Содержание этой прокламации состояло из двух частей: исторической и прогнозной. В полемически-исторической говорилось о том, что именно украинский народ, а не немцы, первым в 1917 году начал борьбу с большевизмом и ведет ее безостановочно вот уже на протяжении четверти столетия. В прогнозной части предостерегалось немецкое руководство от иллюзий, что им удастся без украинцев победить московско-большевистскую империю. В заключительной части заверялось, что украинские националисты ни при каких обстоятельствах не прекратят борьбу за Украинское Самостоятельное Соборное Государство. Такие листовки тогда получили распространение среди украинцев Галиции. Прочитав листовку, отец дал ее Мусе Штарку. Тот внимательно ознакомился с ней, дважды прочитав отдельные места, задумался, а затем сказал: «Тут Гитлер может обломать себе зубы». Большинство львовян думало иначе. Люди были уверены, что немцы войну почти выиграли. Немецкая армия победно двигалась вперед, красноармейцы сдавались в плен целыми полками, думалось, что через месяц-два — и все закончится. В центре города, там где площадь Подковы, установили громадный стенд с картой Восточной Европы. Карта должна была продемонстрировать действительный ход фронтовых действий. Прямыми черными линиями с Запада на Восток обозначалось стремительное наступление немецких войск. Каждые три дня черные линии дорисовывались на несколько
Тем временем немецкая администрация взяла под свой контроль город. Однажды Николай Щур взволнованно рассказал о событии около банка «Днестр», что на улице Русской. В этом знаменитом здании размещались различные вновь созданные украинские учреждения.
— Иду по Русской, рассказывал Щур, — когда замечаю, что сюда подъезжают большие крытые автомашины. Это меня чего-то насторожило. Отошел в сторону, не торопясь закурил, наблюдаю. Смотрю, из здания «Днестра» немцы выводят людей и пакуют в крытые грузовики. Если бы я появился парой минут раньше, и меня бы замели.
В тот день, а это было 15 июля, через две недели после вступления немцев во Львов, гестапо провело по всей Галиции массовые аресты среди украинских политических активистов. Главный удар был направлен против ОУН, которая была стержнем национального освободительного движения. Несколько дней перед этим гестапо тайно арестовало Степана Бандеру, Ярослава Стецько и других видных деятелей революционной ОУН. Надо сказать, что существовала еще одна организация, мельниковцы, которая тоже носила название ОУН, и их до сих пор часто путают. Состояла мельниковская ОУН в основном из эмигрантов и группы оппортунистически настроенной интеллигенции, и ощутимого влияния на широкие массы украинского общества она не имела.
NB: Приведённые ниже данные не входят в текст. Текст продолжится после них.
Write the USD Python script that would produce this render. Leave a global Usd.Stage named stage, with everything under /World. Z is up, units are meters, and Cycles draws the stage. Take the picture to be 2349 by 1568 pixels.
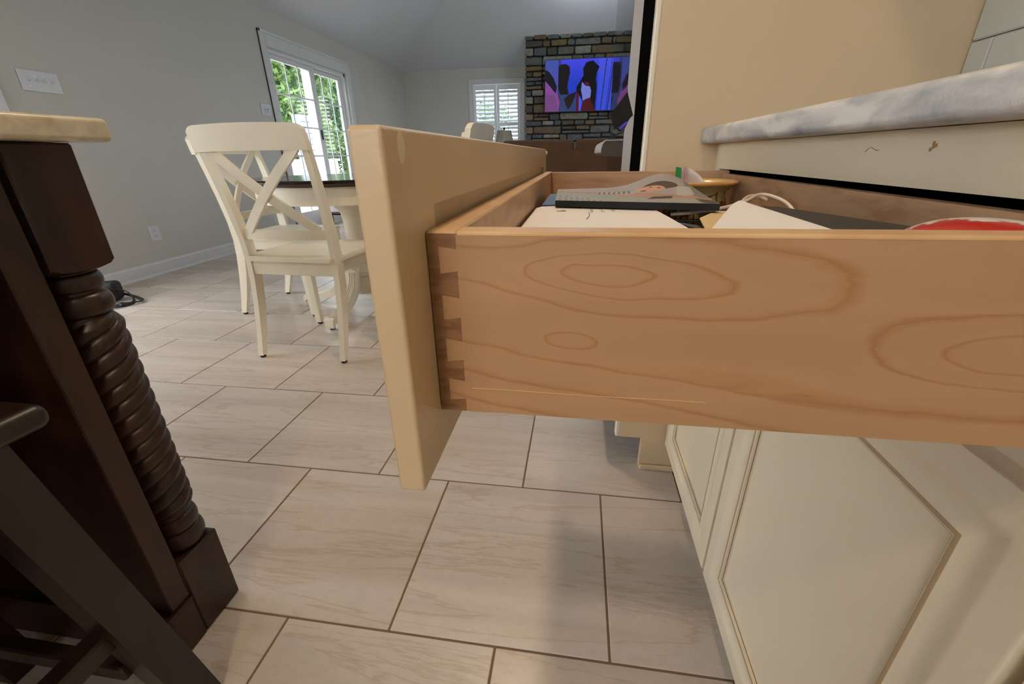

С лета 1944 года она окончательно потеряла в Украине всякое влияние. Эти две (совсем разные) организации с отдельным руководством, с разными структурами часто умышленно рассматривают как две фракции одной и той же организации, что не отвечает действительности.
С 15 июля революционная ОУН (бандеровцы, по гестаповской терминологии — «Bandera-Leute») вступила на путь бескомпромиссной борьбы с гитлеровской Германией. Об этом факте не очень любят вспоминать исследователи антиукраинской направленности. В тот же день было обнародовано немецкое распоряжение, по которому евреи, старше 14 лет, были обязаны носить на правой руке белые повязки с шестиугольной голубой звездой Давида. Портной Валах за несколько часов изготовил необходимые повязки на весь квартал. На первый взгляд введение специальных еврейских повязок выглядело как дурноватая прихоть немецкой администрации, которая вспомнила средневековые обычаи, когда в некоторых странах принуждали евреев носить знаки отличия. В действительности же повязки стали началом организованного, заранее четко продуманного процесса изоляции евреев от остального населения.
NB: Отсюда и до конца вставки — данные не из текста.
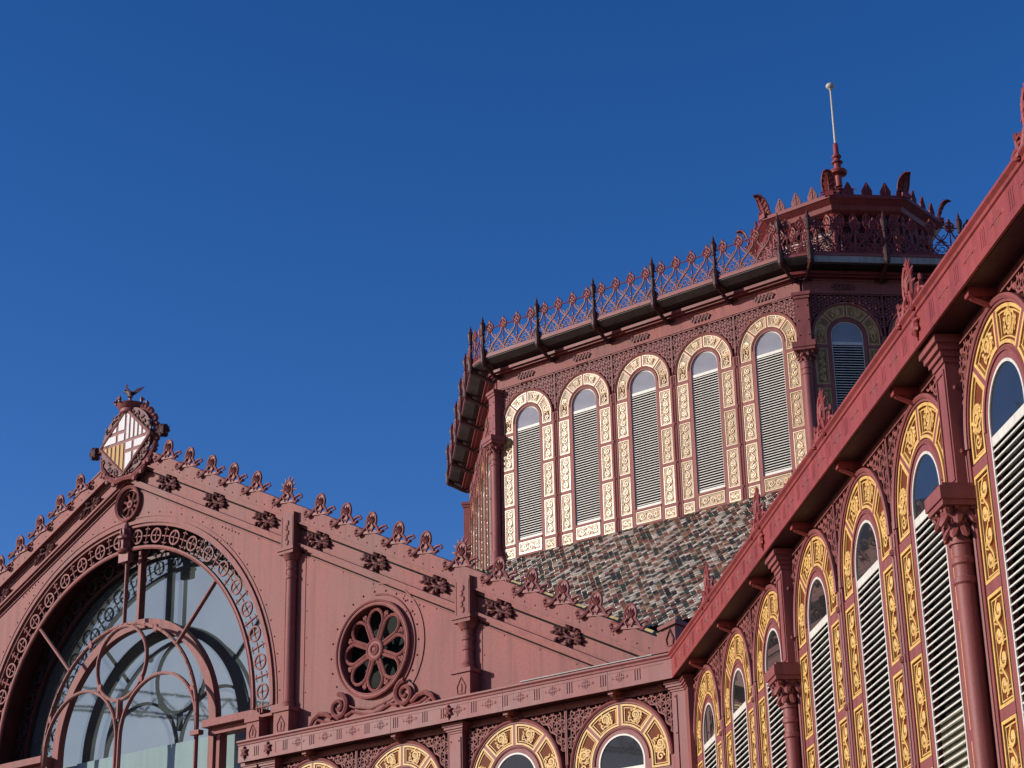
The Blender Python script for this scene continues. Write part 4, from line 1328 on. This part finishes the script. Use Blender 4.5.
for k in range(8):
    a = face_T(k)
    vis = k in (0, 1, 7)
    # plain wall above and behind the lights
    wl = MB()
    wl.box(-HS + 0.05, HS - 0.05, 0.02, 0.25, TOPD + 0.0, 28.1)
    if not vis: wl.box(-HS + 0.05, HS - 0.05, 0.02, 0.25, ZB - 0.4, TOPD - 0.001)
    wl.box(-HS + 0.05, HS - 0.05, -0.03, 0.02, TOPD + 0.03, TOPD + 0.09)
    wl.box(-HS + 0.03, HS - 0.03, -0.06, 0.02, 27.66, 27.72)
    # frieze plate with a strip of rivets
    wl.box(-HS + 0.04, HS - 0.04, -0.025, 0.019, TOPD + 0.09, 27.66)
    if vis: rivet_row(wl, (-HS + 0.3, -0.03, 27.60), (HS - 0.3, -0.03, 27.60), 0.3, 0.02)
    for sg in (-1, 1):
        xa, xb = sorted((sg * (PD * 2.5 + 0.0), sg * (HS - 0.02)))
        if vis: wl.box(xa, xb, 0.0, 0.2, ZB - 0.4, TOPD - 0.001)
    if vis: wl.box(-HS + 0.05, HS - 0.05, 0.0, 0.2, ZB - 0.4, ZB - 0.001)
    part('drum_wall', wl, 'gable', dt, fpos(k, 0, 0, 0), a)
    cw = MB().box(-HS + 0.1, HS - 0.1, 0.3, 0.5, ZB - 0.4, 28.1)
    part('wall_core', cw, 'black', dt, fpos(k, 0, 0, 0), a)
    if vis:
        for i in range(5):
            drum_light.place(dt, fpos(k, (i - 2) * PD, 0, ZWD), a, single=(k == 0))
            put('frieze_ornament', fo_m, dt, fpos(k, (i - 2) * PD, 0.03, 27.46), a)
        for i in range(4): put('mullion', mull_d, dt, fpos(k, (i - 1.5) * PD, 0, ZWD), a)
        for i in range(6):
            put('gallery_bracket', br_m, dt, fpos(k, (i - 2.5) * FAC, 0, 0), a)
            put('railing_post', po_m, dt, fpos(k, (i - 2.5) * FAC, PG + 0.03, 0), a)
        put('railing', rail_long, dt, fpos(k, -PD * 2.5, PG - 0.02, 0), a)
# corner columns of the drum
for k in range(8):
    if k not in (0, 1, 7, 6): continue
    a = face_T(k) + PI / 8
    r = AP / cos(PI / 8)
    lx, ly = r * sin(a), -r * cos(a)
    c = MB()
    q = 0.17
    c.lathe([(q * 1.3, ZB - 0.5), (q * 1.3, ZB + 0.3), (q, ZB + 0.4), (q, 24.35), (q * 1.15, 24.37), (q * 1.15, 24.42), (q, 24.44), (q, 24.55), (q * 1.15, 24.57), (q * 1.15, 24.62), (q, 24.64), (q * 1.05, 24.8)], 18, Matrix.Translation((0, -0.10, 0)))
    o = part('corner_column', c, 'iron', dt, (lx, ly, 0), a)
    part('capital', capital_mb(q * 0.9, 0.36), 'iron', o, (0, -0.10, 24.76))
    p_ = MB()
    p_.box(-0.34, 0.34, -0.44, 0.1, 25.12, 25.22); p_.box(-0.37, 0.37, -0.47, 0.1, 25.22, 25.40)
    part('abacus', p_, 'iron', o)
    p_ = MB()
    p_.box(-0.22, 0.22, -0.22, 0.1, 25.40, 26.95)
    p_.box(-0.26, 0.26, -0.26, 0.1, 26.95, 27.05); p_.box(-0.30, 0.30, -0.30, 0.1, 27.05, 27.16)
    for z in (25.7, 26.2, 26.7):
        p_.blob(-0.15, -0.225, z, 0.03, 0.03, 0.03, n=5, m=3); p_.blob(0.15, -0.225, z, 0.03, 0.03, 0.03, n=5, m=3)
    part('pilaster_block', p_, 'iron', o)
    # chamfered run of railing between the end posts of two faces
    p0 = Vector(fpos(k, 2.5 * FAC, PG - 0.02, 0)); p1 = Vector(fpos((k + 1) % 8, -2.5 * FAC, PG - 0.02, 0))
    L_ = (p1 - p0).length
    an = math.atan2((p1 - p0).y, (p1 - p0).x)
    part('railing', rail_run(L_, 2), 'rail', dt, tuple(p0), an)
# gallery floor slab: octagon with chamfered corners
def gallery_outline(out):
    pts = []
    for k in range(8):
        pts.append(fpos(k, -2.5 * FAC, out, 0)); pts.append(fpos(k, 2.5 * FAC, out, 0))
    return pts
def slab(out0, out1, z0, z1):
    g = MB()
    A = gallery_outline(out0); B = gallery_outline(out1)
    n = len(A)
    vs = [(p[0], p[1], z0) for p in A] + [(p[0], p[1], z1) for p in A] + [(p[0], p[1], z0) for p in B] + [(p[0], p[1], z1) for p in B]
    fs = []
    for i in range(n):
        j = (i + 1) % n
        fs += [(i, j, n + j, n + i), (2 * n + j, 2 * n + i, 3 * n + i, 3 * n + j), (n + i, n + j, 3 * n + j, 3 * n + i), (j, i, 2 * n + i, 2 * n + j)]
    return g.add(vs, fs)
part('gallery_edge', slab(PG + 0.02, PG - 0.10, ZG - 0.06, ZG + 0.02), 'iron', dt, smooth=False)
def slope_slab(o0, z0, o1, z1, th):
    g = MB(); A = gallery_outline(o0); B = gallery_outline(o1); n = len(A)
    vs = [(p[0], p[1], z0) for p in A] + [(p[0], p[1], z0 + th) for p in A] + [(p[0], p[1], z1) for p in B] + [(p[0], p[1], z1 + th) for p in B]
    fs = []
    for i in range(n):
        j = (i + 1) % n
        fs += [(i, j, n + j, n + i), (2 * n + j, 2 * n + i, 3 * n + i, 3 * n + j), (n + i, n + j, 3 * n + j, 3 * n + i), (j, i, 2 * n + i, 2 * n + j)]
    return g.add(vs, fs)
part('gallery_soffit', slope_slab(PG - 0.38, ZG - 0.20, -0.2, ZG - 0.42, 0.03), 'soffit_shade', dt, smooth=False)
part('gutter', slope_slab(PG - 0.02, ZG - 0.09, PG - 0.39, ZG - 0.19, 0.03), 'zinc', dt, smooth=False)
part('eave_moulding', slab(0.34, -0.05, ZG - 0.44, ZG - 0.34), 'rail', dt, smooth=False)
part('eave_moulding', slab(0.24, -0.05, ZG - 0.50, ZG - 0.441), 'rail', dt, smooth=False)
for k in (1, 2):
    part('gutter_board', MB().box(-2.45 * FAC, 2.45 * FAC, -0.02, 0.02, ZG - 0.28, ZG - 0.065), 'lead', dt, fpos(k, 0, PG - 0.03, 0), face_T(k), smooth=False)
# low leaded roof from the gallery up to the lantern
LA = 3.1; LAP = LA / 2 * (1 + math.sqrt(2)); ZE = 36.75; LOFF = Vector((-0.10, -0.28, 0))
def octa(ap, z, rot=0.0):
    r = ap / cos(PI / 8)
    return [(r * sin(PI / 4 * k + PI / 8 + rot), -r * cos(PI / 4 * k + PI / 8 + rot), z) for k in range(8)]
def octa_loft(levels):
    g = MB(); vs = []; fs = []
    for ap, z in levels: vs += octa(ap, z)
    for i in range(len(levels) - 1):
        for k in range(8):
            j = (k + 1) % 8
            fs.append((i * 8 + k, i * 8 + j, (i + 1) * 8 + j, (i + 1) * 8 + k))
    fs += [tuple(range(7, -1, -1)), tuple(range((len(levels) - 1) * 8, len(levels) * 8))]
    return g.add(vs, fs)
part('dome_roof', octa_loft([(AP - 0.35, ZG - 0.01), (LAP - 0.1, 32.2)]), 'lead', dt, smooth=False)
# lantern
lw = octa_loft([(LAP - 0.75, 31.5), (LAP - 0.75, ZE - 0.5)])
lan = part('lantern', lw, 'iron_dark', dt, tuple(LOFF), smooth=False)
ev = octa_loft([(LAP - 0.6, ZE - 0.62), (LAP - 0.35, ZE - 0.5), (LAP - 0.3, ZE - 0.32), (LAP - 0.05, ZE - 0.16), (LAP, ZE - 0.14), (LAP, ZE), (LAP - 0.05, ZE + 0.04), (LAP - 0.5, ZE + 0.1)])
part('lantern_eave', ev, 'rail', lan, smooth=False)
rfm = octa_loft([(LAP - 0.15, ZE + 0.05), (1.6, ZE + 0.3), (0.6, ZE + 0.8), (0.36, ZE + 1.9)])
part('lantern_roof', rfm, 'iron_dark', lan, smooth=False)
for k in range(8):
    a = face_T(k)
    ap = LAP - 0.75
    y0 = -ap
    T = (-y0 * sin(a) * -1 * -1, y0 * cos(a), 0)
    loc = (-y0 * sin(a), y0 * cos(a), 0)
    f = MB()
    hw = (ap * 0.4142) - 0.12
    for c in (-0.5, 0.5):
        cx = c * hw
        f.box(cx - 0.40 * hw, cx + 0.40 * hw, -0.03, -0.002, ZE - 3.6, ZE - 1.25)
    part('lantern_window', f, 'cream' if k == 0 else 'soffit_shade', lan, loc, a)  # front face coloured pale as if sunlit, other faces painted dark
    lv = MB()
    for c in (-0.5, 0.5):
        cx = c * hw
        for i in range(22):
            lv.box(cx - 0.36 * hw, cx + 0.36 * hw, -0.05, -0.032, ZE - 3.5 + 0.1 * i, ZE - 3.44 + 0.1 * i)
    part('lantern_louvre', lv, 'soffit_shade', lan, loc, a)
    # corner shaft
    a2 = a + PI / 8
    rv = (LAP - 0.72) / cos(PI / 8)
    cs = MB().lathe([(0.13, 31.5), (0.13, ZE - 1.1), (0.2, ZE - 1.0), (0.2, ZE - 0.9), (0.12, ZE - 0.85), (0.14, ZE - 0.7), (0.24, ZE - 0.55)], 10)
    part('corner_shaft', cs, 'iron_red', lan, (rv * sin(a2), -rv * cos(a2), 0))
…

Ида Штарк заявила, что она как еврейка с гордостью носила бы национальную звезду Давида, однако, поскольку к этому ее принуждают враги, она не будет обращать внимания на гестаповские угрозы. Ее мать Хая Штарк, зная характер дочери, заплакала. На двери она прицепила большой белый лист бумаги с надписью: «Выходишь из дома, не забывай о повязке», но это мало помогало. Каждый раз, когда Ида выходила из дома, было слышно рыдания старой Хаи. Чтобы не травмировать мать, Ида соглашалась надеть повязку, но каждый раз ее необходимо было слезно уговаривать.
Толпа пешеходов на львовских улицах визуально разделилась на евреев с белыми повязками и неевреев, или по немецкой расовой теории — на семитов и арийцев. В употреблении эти расистские, оккупационные термины не прижились, при необходимости употреблялись старые названия: евреи и христиане. На повязки львовяне не обращали никакого внимания, но обращали немцы.
Как-то мы с Гердом стояли в начале Яновской улицы и разговаривали. Перед самой войной, о чем я уже вспоминал, он прибыл из Данцига (теперь Гданск) и привез с собой немецкую молодежную одежду: кожаные шорты, ботинки на толстой подошве, широкий ремень. Как раз Герд был в этой одежде. Из Яновских казарм подошла пара немолодых солдат-тыловиков, которые о чем-то громко спорили… Герда словно током ударило. «Это данцигеры», — шепнул он мне и поспешил им навстречу.